I’m sure a lot of my neighbors who voted for Somers are appalled at much of the GOP agenda unspooling right here in Connecticut, with masked ICE agents apprehending people without warrants and throwing them in unmarked cars.


If you think it is all bad now, imagine what’s in store if Republicans win the national midterms and there are not enough barricades in state legislatures to stop the felon on the White House, who has turned government into a grifting machine while releasing criminals from prisons, including a cocaine-trafficking kingpin.


I am sure de la Cruz is not going to let voters in the 18th forget the complicity of all Republican office holders in the Trump agenda. He’s going to hang Trump around Somers’ neck, as he should.


“This could be one of the most consequential elections we face in our lifetimes,” he said in a Facebook video announcing his candidacy.


De la Cruz is a compelling candidate who I think will do well even in the northern reaches of the district, where I suspect a lot of voters might welcome a candidate with blue collar experience and sensibilities, not someone who arrives at campaign events in a Cadillac.

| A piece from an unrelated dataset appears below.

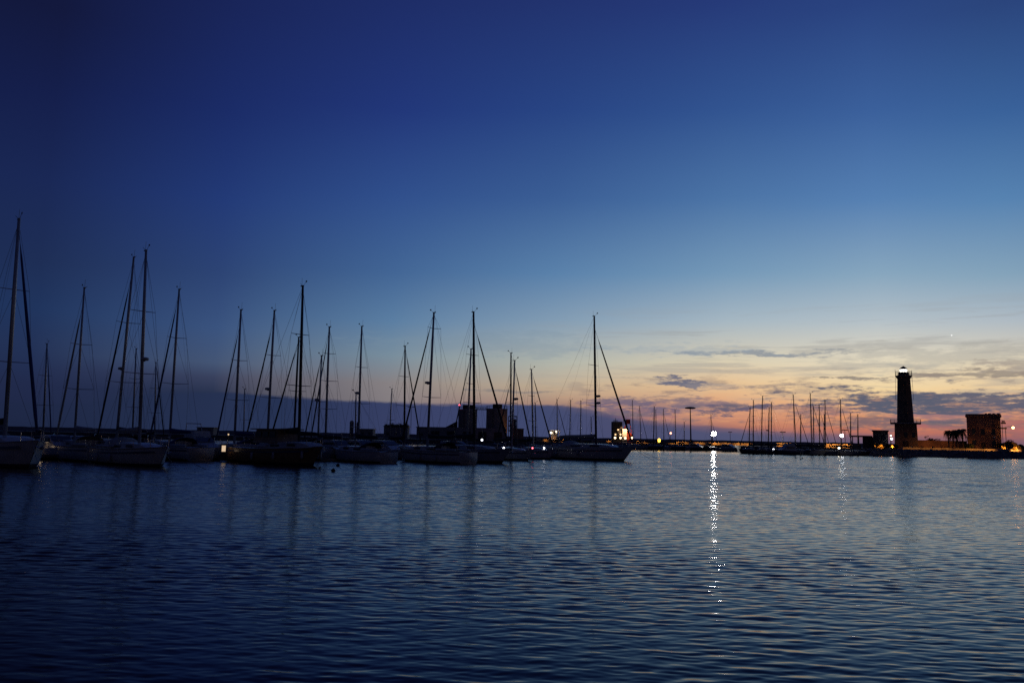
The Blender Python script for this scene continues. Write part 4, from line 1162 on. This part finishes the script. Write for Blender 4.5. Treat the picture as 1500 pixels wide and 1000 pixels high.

We seem to be at a breaking point in the Trump madness, maybe even the time when people in his base understand the GOP is the party for and by billionaires, who don’t care about working Americans.


If you attended a No Kings demonstration in the last year, I’d suggest donating to the de la Cruz campaign. It’s an even better way to register a protest of what is happening in Trump’s America.

De la Cruz is certainly a candidate for 2025 with the right message: Save our freedoms.